No one wants to do what needs to be done. Yet, I think the world is at a point that someone needs to stand up to bullies and say you cannot do this. This is why if we decide to act, we better be darn sure what we intend to do and know how to handle possible reactions. Russia will not support a UN Security Council vote. If Russia and China had stepped and done the honorable thing two years ago, coordinated action could have been taken earlier. Yet, given the WMD error noted above, we better be darn sure we have it right. If we don’t, then the President should be fired. This is too important to screw up. And, I do agree with the President – it is not just his credibility, it is our nation’s as we cannot lie to our allies and the rest of the world. We have to climb out of the WMD and NSA holes.

So, I hope our Congress does its due diligence and asks all the right questions. We deserve an informed choice not a political one. I hope the President speaks to us citizens and our allies more. If we need to act and, we may need to, to stop this war criminal, we need to do so with seriousness of purpose. As an example, getting rid of Saddam Hussein was the easiest part of Iraq. Making the country governable is the hardest. Let’s remember that lesson. I wish the wisdom of Solomon for all of our legislators and those in other countries.

13 thoughts on “View from the peanut gallery – Syria decision needs due diligence

  1. I like due diligence and views from the peanut gallery. I do disagree with you in part, in that I don’t believe we have any business being in Syria. These people of Iran, Iraq, Turkey, Syria, Libya, Afghanistan have been fighting religious and other wars for thousands of years. Who are we to intervene now? And why are we acting alone?

    There is no such thing as a surgical strike. Even some of our generals are against this planned attack, and no matter how much they deny it, Kerry and Obama cannot possibly guarantee “No boots on the ground.” If we’re not going to hit Assad, then what are we planning to hit and how will that change the course of history?

    And the question of innocents, killed? How is that different for Obama from those innocents killed by his drone attacks, the number of which have actually increased in recent months? Is the only difference in the number of those killed?

    As you can tell, I am opposed to this strike for a lot of reasons. I honestly don’t see how this is crucial to American or National interests.

    But your points are very well taken, and well made. And I don’t understand why Cheney, Rumsfeld, Bolton, et al have not yet found a hole deep enough for them to crawl into and permanently go away from our sight.
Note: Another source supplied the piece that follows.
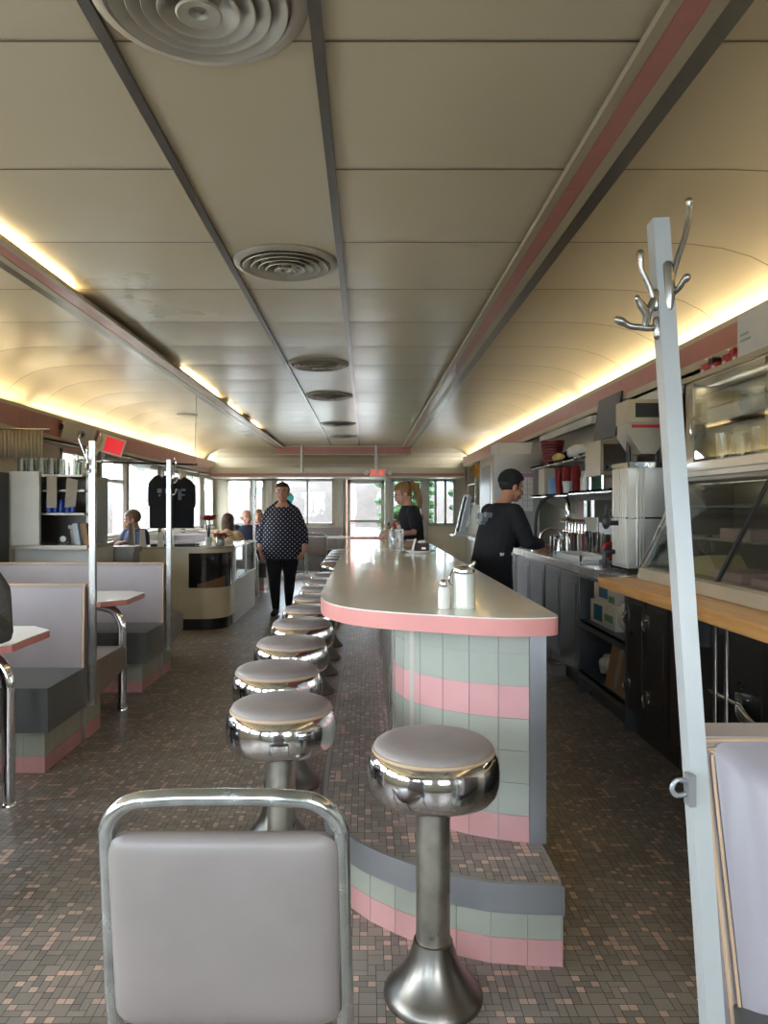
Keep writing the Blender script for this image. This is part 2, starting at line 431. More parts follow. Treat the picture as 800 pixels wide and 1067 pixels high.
struct(mosaic_obj('floor', mosaic(XL, XR, -0.6, YE, 0.0), [(XL, YB, -0.0012), (XR, YB, -0.0012), (XR, YE, -0.0012), (XL, YE, -0.0012)]), 'mosaic floor of small taupe and pink ceramic tiles')

# ---- ceiling: enamelled steel panels between cross seams, curving down to the walls
CPROF = [(-3.395, 2.26), (-3.385, 2.32), (-3.355, 2.39), (-3.29, 2.472), (-3.20, 2.548), (-3.08, 2.612), (-2.93, 2.654), (-2.72, 2.676), (-2.5, 2.68), (-2.05, 2.68), (-1.5, 2.68), (-1.1, 2.68), (-0.74, 2.68),
         (-0.43, 2.68), (-0.12, 2.68), (0.3, 2.68), (0.7, 2.68), (1.1, 2.68), (1.4, 2.68), (1.6, 2.673), (1.77, 2.65), (1.91, 2.61), (2.02, 2.555), (2.11, 2.485), (2.17, 2.40), (2.2, 2.31)]
mb = MB()
seams = [2.06 + 0.78 * k for k in range(-6, 18)]
seams = [s for s in seams if YB < s < 15.3]
ys = [YB] + seams + [15.45]
for a, b in zip(ys, ys[1:]):
    rows = []
    for t in (0, 0.08, 0.25, 0.5, 0.75, 0.92, 1):
        row = []
        for i, (x, z) in enumerate(CPROF):
            amp = 0.004 * math.sin(PI * t) ** 0.7 if 0 < t < 1 else 0
            row.append(mb.bm.verts.new((x, a + (b - a) * t, z - amp)))
        rows.append(row)
    for A, B in zip(rows, rows[1:]):
        for i in range(len(A) - 1): mb._f([A[i], A[i + 1], B[i + 1], B[i]])
mb.mi = 1
for s in seams:
    for i in range(len(CPROF) - 1):
        (x0, z0), (x1, z1) = CPROF[i], CPROF[i + 1]
        if i in (12, 13) and (round((s - 2.06) / 0.78) % 3): continue
        mb.quad((x0, s - 0.0045, z0 - 0.003), (x1, s - 0.0045, z1 - 0.003), (x1, s + 0.0045, z1 - 0.003), (x0, s + 0.0045, z0 - 0.003))
mb.mi = 0
EP = [(15.45, 2.68), (15.75, 2.675), (16.0, 2.64), (16.15, 2.57), (16.24, 2.47), (16.28, 2.34), (16.29, 2.18)]
for (y0, z0), (y1, z1) in zip(EP, EP[1:]): mb.quad((XL, y0, z0), (XR, y0, z0), (XR, y1, z1), (XL, y1, z1))
struct(mb.build('ceiling', [M['enamel'], M['seam']], sharp=30), 'cream enamelled steel ceiling with curved coves')
mb = MB(); mb.box(XL - .3, XR + .3, YB - .2, YE + .2, 2.78, 2.9); struct(mb.build('roof', M['dsteel']))
for n, x in (('trim_1', -0.726), ('trim_2', -0.134)):       # steel strips beside the vents
    mb = MB(); mb.box(x - .017, x + .017, YB, 15.3, 2.662, 2.682, .004); struct(mb.build(n, M['dsteel']), 'steel cover strip running along the ceiling')

# ---- pink and steel trim hung under the ceiling: two long runs and a cross run at the far end
def long_trim(n, s, xi, tubes):
    # s=+1: inner edge at xi, growing to +x
    g = lambda a, b: (xi + s * a, xi + s * b)
    root = thing(n, 'x', 'trim', (xi, 6.7, 2.61)); del root['category']; struct(root, 'long pink and steel ceiling trim')
    mb = MB(); a, b = g(0.0, .035); mb.box(a, b, YB, 15.5, 2.615, 2.640, .004); a, b = g(.105, .15); mb.box(a, b, YB, 15.5, 2.615, 2.632, .003)
    mb.build('steel_edge', M['beamsteel'], root)
    mb = MB(); y = YB
    while y < 15.4:
        y2 = min(y + 2.44, 15.45); a, b = g(.036, .104); mb.box(a, b, y + .0015, y2 - .0015, 2.6165, 2.63); y = y2
    mb.build('pink_panel', M['pink'], root)
    mb = MB(); a, b = g(.151, .215); mb.box(a, b, YB, 15.5, 2.622, 2.645, .003); a, b = g(.09, .12); mb.box(a, b, YB, 15.5, 2.63, 2.682)
    mb.build('dark_flange', M['dsteel'], root)
long_trim('trim_3', 1, .752, False); long_trim('trim_4', -1, -1.705, True)
root = thing('trim_5', 'x', 'trim', (-.45, 15.5, 2.6)); del root['category']; struct(root, 'pink and steel trim crossing the far end of the ceiling')
mb = MB(); mb.box(-1.9, .95, 15.36, 15.40, 2.64, 2.67); mb.box(-1.9, .95, 15.36, 15.5, 2.47, 2.49); mb.build('steel_edge', M['beamsteel'], root)
mb = MB(); mb.box(-1.9, .95, 15.36, 15.5, 2.49, 2.64); mb.build('pink_panel', M['pink'], root)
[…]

    Good post, thoughtful as always

    • Thanks Barney. Good points as always. I guess part of me is thinking “if not us whom?” We watched Hitler invade France and Poland and did nothing. If Japan never bombed us, Great Britain may have fallen to the Germans after a longer valiant struggle. They were courageous to fight Hitler for so long by themselves. Assad will gas others and it will extend across the region. I read there are many who want us to do something, but cannot and will not advocate our doing it. With that said, it is a Catch 22. Agreeing with your points, no matter what we do, we need to be better than we have been lately. Thanks for your opinions – they are well thought out as usual.

      • You make excellent points, and I had thought about WW II. My point is that my understanding of history is that the middle east regions have been fighting religious/cleansing wars for thousands of years. WASP’s even got involved, and failed miserably, with the Crusades. Why then, are we suddenly up in arms over current events?

        As to “if not us, who?” there are hundreds of other countries in the world, big and small, and the only ally we can muster in this is France? Putin may be right in this one when he says we are relying on intelligence from Israel, who has an agenda in this fight. Wasn’t it bad intelligence, or even manipulated intelligence, that got us into Iraq in the first place?

        My point is we need to be much more deliberate, much more cautious, this time around. Trust but verify, double and triple check our facts.

        Thanks for the response.

      • Agreed on the triple checking of facts. If we screw up the reconnaissance, then we should not be trusted. On the WMD issue on Bush’s watch, we built our facts around Hussein’s disinformation campaign to make others believe he had more capability than he did.

    • I’m with Barney. I am so tired of the U.S. being the police of everyone. We don’t have the MONEY to do all this policing. We’re on shaky ground financially and the war in Iraq and everywhere else has put us on this shaky ground. well that and the disastrous dubya administration and all his stupid decisions. We should not bomb Syria. Period.

      off my soapbox now 😉 as you were.

  2. and oh yea, one more comment. I wholeheartedly agree with your comments regarding the idiots of the last administration. They should just take their toys, go home and SHUT UP!!! You all made bad, disastrous (that’s my word for tonight, heh) decisions. Now go away and shut up.

  3. I love, love, love your volley at Rumsfeld & Co. And I agree that caution is in order and that reason and logic should govern decisions about how to proceed rather than political he said/she saids.I’m dismayed by how Obama has handled the situation so far, and his speech last night did not make me feel any more confident. The issues are so complex and so many people are using others as shields and as dummies, I just don’t know what to think. Have you read this very interesting assessment?

    • Thanks. I have not read Bill Moyers’ article, but respect his opinion greatly, so will do. The person to worry about is Putin. He is the most skillful politician in the world and he is playing many as his foils. Russia will gain with no military intervention and sees the chemical weapons as a prop to keeping their stooge in power in Syria giving them access to the Mediterranean and influence in the region. I am kicking around a post on this.

      • I read Moyers piece, but not all of its attachments, so will need to go back and do that. There are some interesting contextual points especially the role of Turkey and the drought issues, which I have not seen mentioned anywhere. The refugee issue is huge, as other countries are heavily weighed down, plus the economic traffic from Syrians with shops across the border has gone to nil. So, these unfortunate refugees and the countries trying to give them a safe haven are terribly burdened with little money to spend to help them.